Hear Abraham Lincoln’s Gettysburg Address
Walter Carrington, former US ambassador to Nigeria, reads Lincoln’s Gettysburg Address on January 20, 2014.
Transcript of Reading of Abraham Lincoln’s Gettysburg Address
WALTER CARRINGTON: Four score and seven years ago, our fathers brought forth upon this continent a new nation, conceived in liberty and dedicated to the proposition that all men are created equal. Now, we are engaged in a great civil war. We are met on a great battlefield of that war.
We have come to dedicate a field as a final resting place for those who here gave their lives, that that nation might live. It is altogether fitting and proper that we should do this. But in a larger sense, we cannot dedicate. We cannot consecrate. We cannot hallow this ground, for the brave men, living and dead, who struggled here have consecrated it far above our poor power to add or detract.
The world may little note nor long remember what we say here, but it can never forget what they did here.

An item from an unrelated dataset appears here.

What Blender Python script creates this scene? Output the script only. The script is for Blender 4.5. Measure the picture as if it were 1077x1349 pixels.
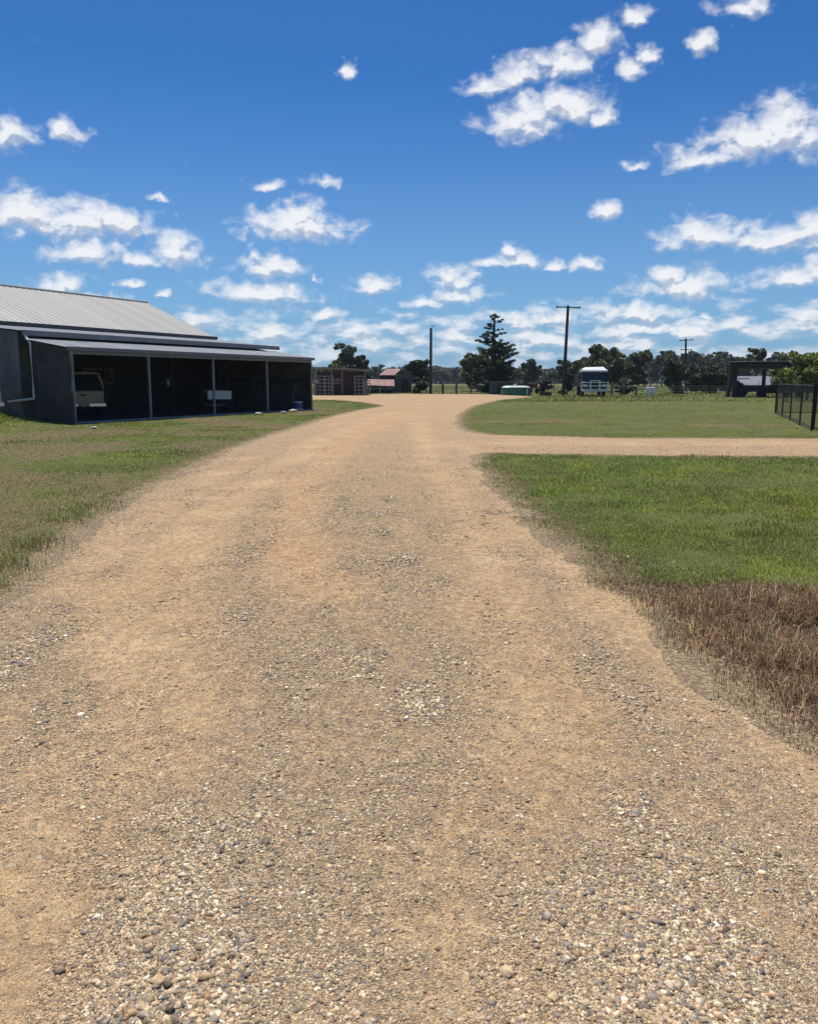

It is for us, the living, rather to be dedicated to the unfinished work, which they who fought here have thus far so nobly advanced. It is for us here to be dedicated to the task remaining before us, that from these honored dead we take increased devotion to the cause for which they gave their last full measure of devotion, that we here highly resolve that these dead shall not have died in vain. And this nation under God shall have a new birth of freedom and that government of the people, by the people, for the people shall not perish from the Earth.